-- Start --

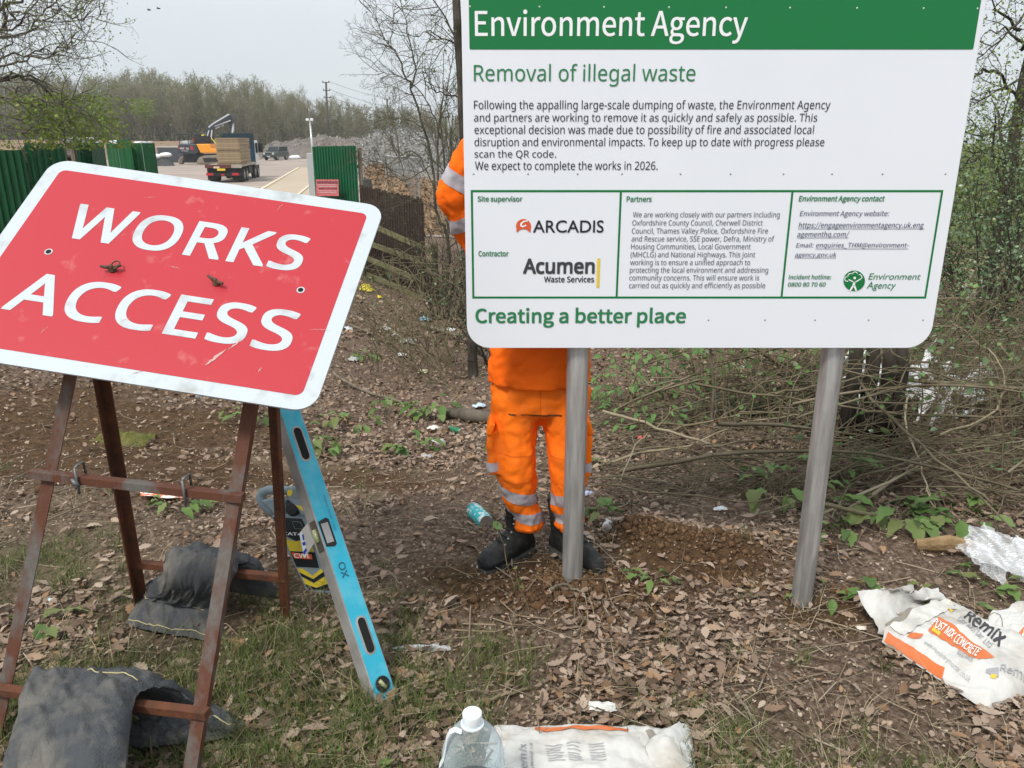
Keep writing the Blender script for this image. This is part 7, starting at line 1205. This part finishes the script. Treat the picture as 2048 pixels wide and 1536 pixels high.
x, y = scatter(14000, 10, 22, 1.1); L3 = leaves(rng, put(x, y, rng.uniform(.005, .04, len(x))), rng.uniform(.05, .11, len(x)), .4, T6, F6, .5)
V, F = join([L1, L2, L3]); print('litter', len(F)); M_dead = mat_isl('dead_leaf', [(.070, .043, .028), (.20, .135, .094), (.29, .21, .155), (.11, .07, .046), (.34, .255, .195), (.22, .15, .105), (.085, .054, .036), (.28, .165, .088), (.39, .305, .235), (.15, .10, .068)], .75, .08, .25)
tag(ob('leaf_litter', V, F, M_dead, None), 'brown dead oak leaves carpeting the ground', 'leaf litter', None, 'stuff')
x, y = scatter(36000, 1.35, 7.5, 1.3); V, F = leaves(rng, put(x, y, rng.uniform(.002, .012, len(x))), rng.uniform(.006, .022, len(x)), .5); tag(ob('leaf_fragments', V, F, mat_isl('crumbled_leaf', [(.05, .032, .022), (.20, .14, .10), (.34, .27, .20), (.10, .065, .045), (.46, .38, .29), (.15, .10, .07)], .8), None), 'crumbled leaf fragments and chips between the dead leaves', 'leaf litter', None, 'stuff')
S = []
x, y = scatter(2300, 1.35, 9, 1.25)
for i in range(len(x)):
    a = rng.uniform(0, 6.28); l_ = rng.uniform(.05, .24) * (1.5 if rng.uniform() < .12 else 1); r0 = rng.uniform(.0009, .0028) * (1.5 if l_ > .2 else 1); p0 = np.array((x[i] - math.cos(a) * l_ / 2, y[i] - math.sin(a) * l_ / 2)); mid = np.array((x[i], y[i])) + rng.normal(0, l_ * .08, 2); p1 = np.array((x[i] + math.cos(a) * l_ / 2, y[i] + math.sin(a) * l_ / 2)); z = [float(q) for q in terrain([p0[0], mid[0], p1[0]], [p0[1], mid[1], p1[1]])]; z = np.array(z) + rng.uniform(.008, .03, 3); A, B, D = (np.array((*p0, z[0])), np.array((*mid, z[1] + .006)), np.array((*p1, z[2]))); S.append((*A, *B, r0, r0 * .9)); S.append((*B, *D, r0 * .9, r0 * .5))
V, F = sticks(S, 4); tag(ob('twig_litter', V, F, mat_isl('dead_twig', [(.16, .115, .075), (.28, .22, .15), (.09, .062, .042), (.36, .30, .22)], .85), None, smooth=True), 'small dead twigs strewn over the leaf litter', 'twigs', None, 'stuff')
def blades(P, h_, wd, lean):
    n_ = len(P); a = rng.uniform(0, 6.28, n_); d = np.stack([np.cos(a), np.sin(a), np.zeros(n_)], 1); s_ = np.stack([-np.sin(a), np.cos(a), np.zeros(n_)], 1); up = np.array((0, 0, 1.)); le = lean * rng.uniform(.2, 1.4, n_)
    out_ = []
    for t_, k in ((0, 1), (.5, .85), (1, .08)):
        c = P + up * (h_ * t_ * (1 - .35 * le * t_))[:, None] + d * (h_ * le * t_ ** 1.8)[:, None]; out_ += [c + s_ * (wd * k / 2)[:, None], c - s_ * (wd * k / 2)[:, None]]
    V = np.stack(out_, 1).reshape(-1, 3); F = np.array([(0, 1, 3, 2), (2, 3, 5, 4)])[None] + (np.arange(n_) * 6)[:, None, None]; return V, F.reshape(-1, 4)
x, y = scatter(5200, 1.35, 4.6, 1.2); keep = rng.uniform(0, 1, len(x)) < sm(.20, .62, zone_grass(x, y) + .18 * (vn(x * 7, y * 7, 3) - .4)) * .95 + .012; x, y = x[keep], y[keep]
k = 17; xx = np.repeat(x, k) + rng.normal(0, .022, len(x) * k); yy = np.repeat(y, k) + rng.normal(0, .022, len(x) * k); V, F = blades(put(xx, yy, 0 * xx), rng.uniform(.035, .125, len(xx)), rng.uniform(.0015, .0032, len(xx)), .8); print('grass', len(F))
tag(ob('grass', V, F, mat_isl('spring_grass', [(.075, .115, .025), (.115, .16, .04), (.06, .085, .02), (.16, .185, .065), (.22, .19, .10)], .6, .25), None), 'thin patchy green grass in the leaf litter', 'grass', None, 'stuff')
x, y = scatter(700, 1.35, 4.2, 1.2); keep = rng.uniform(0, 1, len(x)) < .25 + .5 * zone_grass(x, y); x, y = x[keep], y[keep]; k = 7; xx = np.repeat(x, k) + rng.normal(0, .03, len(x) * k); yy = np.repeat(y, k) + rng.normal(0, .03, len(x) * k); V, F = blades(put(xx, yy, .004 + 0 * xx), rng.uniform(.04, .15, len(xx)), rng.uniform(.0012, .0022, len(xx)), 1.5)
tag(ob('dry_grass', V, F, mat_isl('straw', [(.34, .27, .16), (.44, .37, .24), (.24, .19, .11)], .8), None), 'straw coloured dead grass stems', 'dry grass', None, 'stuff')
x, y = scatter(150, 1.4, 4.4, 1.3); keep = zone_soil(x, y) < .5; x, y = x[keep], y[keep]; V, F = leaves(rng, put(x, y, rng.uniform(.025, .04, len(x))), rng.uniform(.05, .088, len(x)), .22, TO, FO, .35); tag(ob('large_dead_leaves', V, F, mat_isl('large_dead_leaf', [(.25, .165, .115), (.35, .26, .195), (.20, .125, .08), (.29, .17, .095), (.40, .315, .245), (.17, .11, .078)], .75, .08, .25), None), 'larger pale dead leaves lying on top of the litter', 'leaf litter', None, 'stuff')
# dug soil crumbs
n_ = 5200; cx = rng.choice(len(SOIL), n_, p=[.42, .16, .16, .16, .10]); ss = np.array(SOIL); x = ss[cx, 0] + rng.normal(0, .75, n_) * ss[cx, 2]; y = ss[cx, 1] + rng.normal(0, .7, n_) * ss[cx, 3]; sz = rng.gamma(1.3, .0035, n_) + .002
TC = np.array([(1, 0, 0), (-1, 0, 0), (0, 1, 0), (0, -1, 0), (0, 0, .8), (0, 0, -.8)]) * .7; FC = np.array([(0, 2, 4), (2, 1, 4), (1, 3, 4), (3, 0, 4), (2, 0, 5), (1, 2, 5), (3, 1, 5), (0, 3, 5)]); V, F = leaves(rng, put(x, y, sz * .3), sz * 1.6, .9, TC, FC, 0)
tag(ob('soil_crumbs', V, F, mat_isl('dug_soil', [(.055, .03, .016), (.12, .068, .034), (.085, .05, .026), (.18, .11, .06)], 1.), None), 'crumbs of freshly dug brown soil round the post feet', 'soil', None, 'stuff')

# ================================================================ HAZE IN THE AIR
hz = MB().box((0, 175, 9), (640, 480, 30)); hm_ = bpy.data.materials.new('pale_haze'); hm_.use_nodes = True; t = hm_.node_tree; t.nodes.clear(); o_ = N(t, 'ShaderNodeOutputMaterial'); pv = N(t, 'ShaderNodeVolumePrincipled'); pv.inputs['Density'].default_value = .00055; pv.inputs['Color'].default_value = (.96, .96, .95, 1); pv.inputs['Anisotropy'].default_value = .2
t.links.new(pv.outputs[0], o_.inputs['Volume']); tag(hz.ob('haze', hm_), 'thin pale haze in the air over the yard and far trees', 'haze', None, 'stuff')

-- End --

_SET TASK_:
Transcribe the listing above verbatim. Omit the pictures.

_WRITTEN RESPONSE_:
Keep writing the Blender script for this image. This is part 7, starting at line 1205. This part finishes the script. Treat the picture as 2048 pixels wide and 1536 pixels high.
x, y = scatter(14000, 10, 22, 1.1); L3 = leaves(rng, put(x, y, rng.uniform(.005, .04, len(x))), rng.uniform(.05, .11, len(x)), .4, T6, F6, .5)
V, F = join([L1, L2, L3]); print('litter', len(F)); M_dead = mat_isl('dead_leaf', [(.070, .043, .028), (.20, .135, .094), (.29, .21, .155), (.11, .07, .046), (.34, .255, .195), (.22, .15, .105), (.085, .054, .036), (.28, .165, .088), (.39, .305, .235), (.15, .10, .068)], .75, .08, .25)
tag(ob('leaf_litter', V, F, M_dead, None), 'brown dead oak leaves carpeting the ground', 'leaf litter', None, 'stuff')
x, y = scatter(36000, 1.35, 7.5, 1.3); V, F = leaves(rng, put(x, y, rng.uniform(.002, .012, len(x))), rng.uniform(.006, .022, len(x)), .5); tag(ob('leaf_fragments', V, F, mat_isl('crumbled_leaf', [(.05, .032, .022), (.20, .14, .10), (.34, .27, .20), (.10, .065, .045), (.46, .38, .29), (.15, .10, .07)], .8), None), 'crumbled leaf fragments and chips between the dead leaves', 'leaf litter', None, 'stuff')
S = []
x, y = scatter(2300, 1.35, 9, 1.25)
for i in range(len(x)):
    a = rng.uniform(0, 6.28); l_ = rng.uniform(.05, .24) * (1.5 if rng.uniform() < .12 else 1); r0 = rng.uniform(.0009, .0028) * (1.5 if l_ > .2 else 1); p0 = np.array((x[i] - math.cos(a) * l_ / 2, y[i] - math.sin(a) * l_ / 2)); mid = np.array((x[i], y[i])) + rng.normal(0, l_ * .08, 2); p1 = np.array((x[i] + math.cos(a) * l_ / 2, y[i] + math.sin(a) * l_ / 2)); z = [float(q) for q in terrain([p0[0], mid[0], p1[0]], [p0[1], mid[1], p1[1]])]; z = np.array(z) + rng.uniform(.008, .03, 3); A, B, D = (np.array((*p0, z[0])), np.array((*mid, z[1] + .006)), np.array((*p1, z[2]))); S.append((*A, *B, r0, r0 * .9)); S.append((*B, *D, r0 * .9, r0 * .5))
V, F = sticks(S, 4); tag(ob('twig_litter', V, F, mat_isl('dead_twig', [(.16, .115, .075), (.28, .22, .15), (.09, .062, .042), (.36, .30, .22)], .85), None, smooth=True), 'small dead twigs strewn over the leaf litter', 'twigs', None, 'stuff')
def blades(P, h_, wd, lean):
    n_ = len(P); a = rng.uniform(0, 6.28, n_); d = np.stack([np.cos(a), np.sin(a), np.zeros(n_)], 1); s_ = np.stack([-np.sin(a), np.cos(a), np.zeros(n_)], 1); up = np.array((0, 0, 1.)); le = lean * rng.uniform(.2, 1.4, n_)
    out_ = []
    for t_, k in ((0, 1), (.5, .85), (1, .08)):
        c = P + up * (h_ * t_ * (1 - .35 * le * t_))[:, None] + d * (h_ * le * t_ ** 1.8)[:, None]; out_ += [c + s_ * (wd * k / 2)[:, None], c - s_ * (wd * k / 2)[:, None]]
    V = np.stack(out_, 1).reshape(-1, 3); F = np.array([(0, 1, 3, 2), (2, 3, 5, 4)])[None] + (np.arange(n_) * 6)[:, None, None]; return V, F.reshape(-1, 4)
x, y = scatter(5200, 1.35, 4.6, 1.2); keep = rng.uniform(0, 1, len(x)) < sm(.20, .62, zone_grass(x, y) + .18 * (vn(x * 7, y * 7, 3) - .4)) * .95 + .012; x, y = x[keep], y[keep]
k = 17; xx = np.repeat(x, k) + rng.normal(0, .022, len(x) * k); yy = np.repeat(y, k) + rng.normal(0, .022, len(x) * k); V, F = blades(put(xx, yy, 0 * xx), rng.uniform(.035, .125, len(xx)), rng.uniform(.0015, .0032, len(xx)), .8); print('grass', len(F))
tag(ob('grass', V, F, mat_isl('spring_grass', [(.075, .115, .025), (.115, .16, .04), (.06, .085, .02), (.16, .185, .065), (.22, .19, .10)], .6, .25), None), 'thin patchy green grass in the leaf litter', 'grass', None, 'stuff')
x, y = scatter(700, 1.35, 4.2, 1.2); keep = rng.uniform(0, 1, len(x)) < .25 + .5 * zone_grass(x, y); x, y = x[keep], y[keep]; k = 7; xx = np.repeat(x, k) + rng.normal(0, .03, len(x) * k); yy = np.repeat(y, k) + rng.normal(0, .03, len(x) * k); V, F = blades(put(xx, yy, .004 + 0 * xx), rng.uniform(.04, .15, len(xx)), rng.uniform(.0012, .0022, len(xx)), 1.5)
tag(ob('dry_grass', V, F, mat_isl('straw', [(.34, .27, .16), (.44, .37, .24), (.24, .19, .11)], .8), None), 'straw coloured dead grass stems', 'dry grass', None, 'stuff')
x, y = scatter(150, 1.4, 4.4, 1.3); keep = zone_soil(x, y) < .5; x, y = x[keep], y[keep]; V, F = leaves(rng, put(x, y, rng.uniform(.025, .04, len(x))), rng.uniform(.05, .088, len(x)), .22, TO, FO, .35); tag(ob('large_dead_leaves', V, F, mat_isl('large_dead_leaf', [(.25, .165, .115), (.35, .26, .195), (.20, .125, .08), (.29, .17, .095), (.40, .315, .245), (.17, .11, .078)], .75, .08, .25), None), 'larger pale dead leaves lying on top of the litter', 'leaf litter', None, 'stuff')
# dug soil crumbs
n_ = 5200; cx = rng.choice(len(SOIL), n_, p=[.42, .16, .16, .16, .10]); ss = np.array(SOIL); x = ss[cx, 0] + rng.normal(0, .75, n_) * ss[cx, 2]; y = ss[cx, 1] + rng.normal(0, .7, n_) * ss[cx, 3]; sz = rng.gamma(1.3, .0035, n_) + .002
TC = np.array([(1, 0, 0), (-1, 0, 0), (0, 1, 0), (0, -1, 0), (0, 0, .8), (0, 0, -.8)]) * .7; FC = np.array([(0, 2, 4), (2, 1, 4), (1, 3, 4), (3, 0, 4), (2, 0, 5), (1, 2, 5), (3, 1, 5), (0, 3, 5)]); V, F = leaves(rng, put(x, y, sz * .3), sz * 1.6, .9, TC, FC, 0)
tag(ob('soil_crumbs', V, F, mat_isl('dug_soil', [(.055, .03, .016), (.12, .068, .034), (.085, .05, .026), (.18, .11, .06)], 1.), None), 'crumbs of freshly dug brown soil round the post feet', 'soil', None, 'stuff')

# ================================================================ HAZE IN THE AIR
hz = MB().box((0, 175, 9), (640, 480, 30)); hm_ = bpy.data.materials.new('pale_haze'); hm_.use_nodes = True; t = hm_.node_tree; t.nodes.clear(); o_ = N(t, 'ShaderNodeOutputMaterial'); pv = N(t, 'ShaderNodeVolumePrincipled'); pv.inputs['Density'].default_value = .00055; pv.inputs['Color'].default_value = (.96, .96, .95, 1); pv.inputs['Anisotropy'].default_value = .2
t.links.new(pv.outputs[0], o_.inputs['Volume']); tag(hz.ob('haze', hm_), 'thin pale haze in the air over the yard and far trees', 'haze', None, 'stuff')